I've been watching the series Continuum on Netflix the past couple days.
The time travel, police drama and action aspects are fun, but every time I'm forced to think about the political assumptions in the series, I have to shake my head in disbelief and frustration.
The concept is that sometime in the near future, the governments of the earth became so ineffective and debt-ridden that they had to be bailed out by corporations. The corporations then took over the government and imposed a repressive fascist state.
The economic and historical ignorance on display here is so great that I feel daunted to even address it. I know that there are plenty of leftists who think that something like this is plausible, but I hesitate to even delve into discussion with them because it essentially means educating them on extremely basic principles of world history, economics and human nature. And that's even more tedious than it sounds with an unreceptive student who is convinced of the rightness of his beliefes.
Suffice it to say, for the not aggressively ignorant:
There have only been a couple brief times in human history that a corporation has acted as a government (probably in part because the "corporation" is a relatively new concept) and in neither case did corporate control result in a government that was notably repressive for its time period. The next closest thing was probably the very merchant-centric Republic of Venice, which was, arguably, one of the more enlightened societies of the post-Roman world.

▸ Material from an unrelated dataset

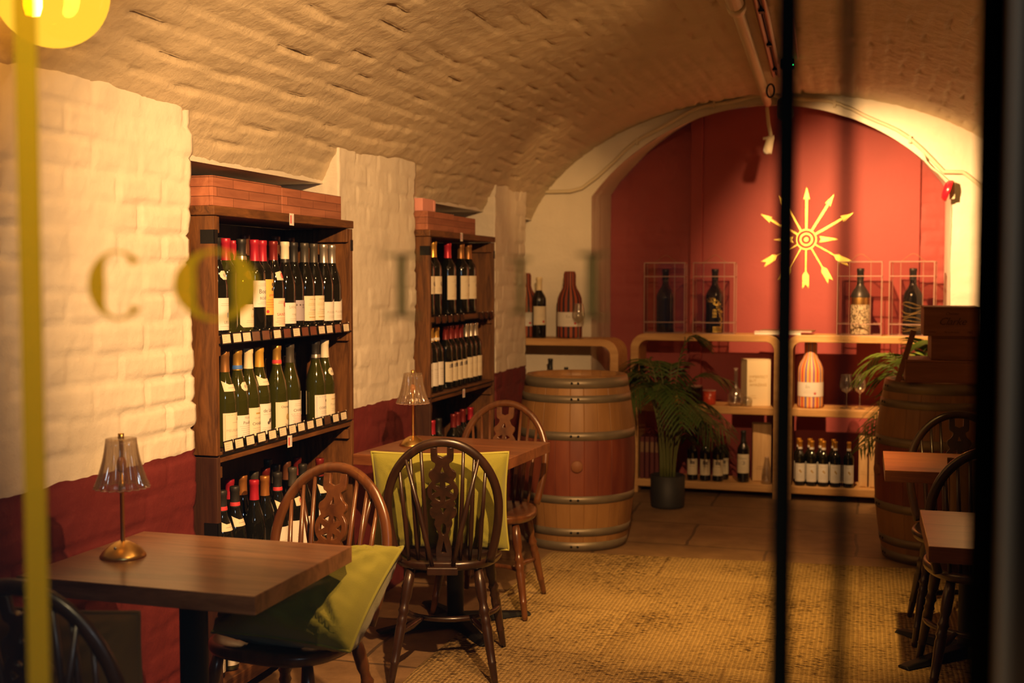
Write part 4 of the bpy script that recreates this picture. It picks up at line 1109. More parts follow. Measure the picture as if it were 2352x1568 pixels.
def acrylic(cx, z, label, rz=0.0, w=.27, d=.19, h=.478):
    t = thing('acrylic_display_case', label, 'display case', (cx, 7.985, z), rz); a, b = w / 2, d / 2; e = .003
    pn = M()
    pn.box(-a, a, -b, -b + e, e, h - e).box(-a, a, b - e, b, e, h - e).box(-a, -a + e, -b + e, b - e, e, h - e).box(a - e, a, -b + e, b - e, e, h - e).box(-a, a, -b, b, 0, e).box(-a, a, -b, b, h - e, h)
    pn.build('clear_panels', m_clear, t)
    ed = M(); q = .0028
    for x in (-a, a):
        for y in (-b, b): ed.box(x - q, x + q, y - q, y + q, 0, h)
    for z_ in (q, h - q, .075, h - .095):
        for y in (-b, b): ed.box(-a, a, y - q, y + q, z_ - q, z_ + q)
        for x in (-a, a): ed.box(x - q, x + q, -b, b, z_ - q, z_ + q)
    for x in (-.068, .068): ed.box(x - q * .8, x + q * .8, -b + .006, -b + .01, 0, h)
    ed.build('polished_edges', m_acredge, t)
    M().tube([(-.075 + .15 * k / 20, 0, h + .002 + .046 * math.sin(PI * k / 20) ** 1.6) for k in range(21)], .0035, 8, flat=.6).build('rope_handle', wood('leather strap', (.25, .10, .05), (.35, .16, .08), 'x'), t)
    return t
m_matt = pm('matt black bottle glass', (0.03, 0.027, 0.022), 0.38, 0, 0.5)
PROF['magnum'] = [(0, 0), (.058, 0), (.063, .005), (.064, .015), (.064, .235), (.062, .255), (.052, .280), (.034, .305), (.024, .325), (.0215, .345), (.021, .405), (.023, .407), (.023, .424), (.020, .427), (0, .427)]
def magnum(cx, z, label, deco, glass):
    t = thing('magnum_bottle', label, 'wine bottle', (cx, 7.985, z + .0045), R(8))
    put('glass_body', bottle_mesh('magnum', glass), t)
    M().lathe([(.0225, .355), (.0222, .405), (.0245, .408), (.0245, .426), (.022, .4295), (0, .4295)], 24).build('capsule', C['black'], t)
    if deco == 'stone':
        M().lathe([(.0648, .195), (.0648, .238), (.0645, .24)], 40).build('gold_band', m_brass, t)
        mm = bpy.data.materials.new('etched silver label'); mm.use_nodes = True; nt = mm.node_tree; b = nt.nodes['Principled BSDF']; b.inputs['Roughness'].default_value = .5
        tc = nt.nodes.new('ShaderNodeTexCoord'); n = nt.nodes.new('ShaderNodeTexNoise'); n.inputs['Scale'].default_value = 38; n.inputs['Detail'].default_value = 5; n.inputs['Distortion'].default_value = 2; nt.links.new(tc.outputs['Object'], n.inputs['Vector'])
        nt.links.new(ramp(nt, [(.42, (.16, .13, .08)), (.55, (.66, .58, .40))], n.outputs['Fac']), b.inputs['Base Color'])
        M().lathe([(.0650, .004), (.0652, .020), (.0652, .190), (.0648, .194)], 40).build('etched_sleeve', mm, t)
    if deco == 'waves':
        mb = M()
        for k, z_ in enumerate((.20, .185, .15, .13, .105, .09, .065, .045, .03)):
            mb.tube([(.0647 * math.cos(a), .0647 * math.sin(a), z_ + .012 * math.sin(2 * a + k * 1.3) * (1 if k < 5 else .5)) for a in [2 * PI * q / 48 for q in range(48)]], .0012, 5, closed=True)
        mb.build('gold_wave_lines', m_inkgold, t)
    if deco == 'castle':
        mb = M(); rr = lambda z: .064 if z < .235 else .064 - (z - .235) * .55
        def blob(s, z, a, b, n=12): bend(mb, [(s + a * math.cos(2 * PI * k / n), z + b * math.sin(2 * PI * k / n)) for k in range(n)], [tuple(range(n))], rr, 0, .0010)
        def bar(s0, s1, z0, z1): bend(mb, [(s0 + (s1 - s0) * k / 4, e) for k in range(5) for e in (z0, z1)], [(2 * k, 2 * k + 2, 2 * k + 3, 2 * k + 1) for k in range(4)], rr, 0, .0010)
        random.seed(3)
        for k in range(70):
            q = k / 70; blob(-.052 + .10 * q + random.uniform(-.016, .016), .235 - .10 * q * q + random.uniform(-.022, .03), random.uniform(.002, .007), random.uniform(.002, .005), 7)
        for k in range(26): blob(.045 + random.uniform(-.012, .006), .03 + k * .004, .004, .003, 6)
        for s0 in (-.014, .006): bar(s0, s0 + .0025, .108, .155)
        bar(-.016, .011, .106, .109); bar(-.016, .011, .130, .133); blob(-.003, .157, .012, .003)
        bar(-.004, -.001, .108, .155)
        bar(-.014, .05, .006, .010); bar(-.014, .05, .040, .044)
        for k in range(6): bar(-.012 + k * .011, -.008 + k * .011, .008, .042)
        mb.build('gold_drawing', m_gold, t)
    return t
for cx, z, l1, l2, deco, gl, rz in ((-1.302, ZA, 'clear acrylic case at the corner end of the palm side shelf', 'plain dark magnum inside the acrylic case at the corner end', None, m_glassdark, R(4)),
        (-.968, ZA, 'clear acrylic case beside the stacked books, gold drawn bottle inside', 'black magnum with gold building drawing inside an acrylic case', 'castle', m_glassdark, R(2)),
        (-.030, ZB, 'clear acrylic case under the arrow emblem, stone patterned bottle inside', 'black magnum with gold band and silver stone pattern inside an acrylic case', 'stone', m_matt, R(-2)),
        (.295, ZB, 'clear acrylic case close to the white jamb, wavy lined bottle inside', 'black magnum with thin gold wavy lines inside an acrylic case', 'waves', m_glassdark, R(-7))):
    acrylic(cx, z + .0005, l1, rz); magnum(cx, z, l2, deco, gl)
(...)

The idea of corporate control breeding fascism is almost entirely a fictional, Hollywood construct. In fact, in the actual fascist states of the 20th century: Italy under Mussolini (the originator of Fascism), and Nazi Germany (a socialist state generally classified as fascist), far from the corporations taking over and controlling the government, the government suborned the corporations to serve government ends. Neither Hitler nor Mussolini could in any sense be classified as corporate stooges. Both were populist leaders.
The idea that if the board of directors at AT&T got its hands on the reins of power it would even want to turn the U.S. into a fascist state is ... well ... bizarre. And it's not at all clear how such a thing could happen in the first place.
Continuum's "corporations bailed out the government" story is ludicrous on its face. The amount of debt the U.S. (and other governments world-wide) is racking up dwarfs the gross revenues of the largest world coporations. Plus, the government controls the money supply. I'm not even sure what "bailing out the government" means. The U.S. government already is trillions of dollars in debt to corporations, citizens and foreign governments. The idea that some huge infusion of non-existent and probably worthless money from some corporations would be rewarded with control of the political system is, just really, really strange. We have many, many examples of what happens when government gets themselves in that deep. We really could only wish that something as benign as a corporate rescue could happen. What usually happens is utter economic collapse, and the corporations don't fare much better than anyone else, as they're among the ones raided to try to keep the ship of state afloat a bit longer.
Of course, even in Continuum, they may be trying to be fair-handed. It's the anti-corporatocracy group Liber8 that is made up of ruthless monsters that kill innocents with no hesitation. The cop serving the corporation, and what little we see of her world, seems to live a comfortable, prosperous existence and be a moral, caring person. We're told that freedom of speech and assembly is gone, but we're not really allowed to see it (at least so far -- I'm in episode 3). So maybe corporate government is a great thing (likely closer to the truth), or maybe they'll try to demonstrate and explain the downsides of corporate rule more in subsequent episodes.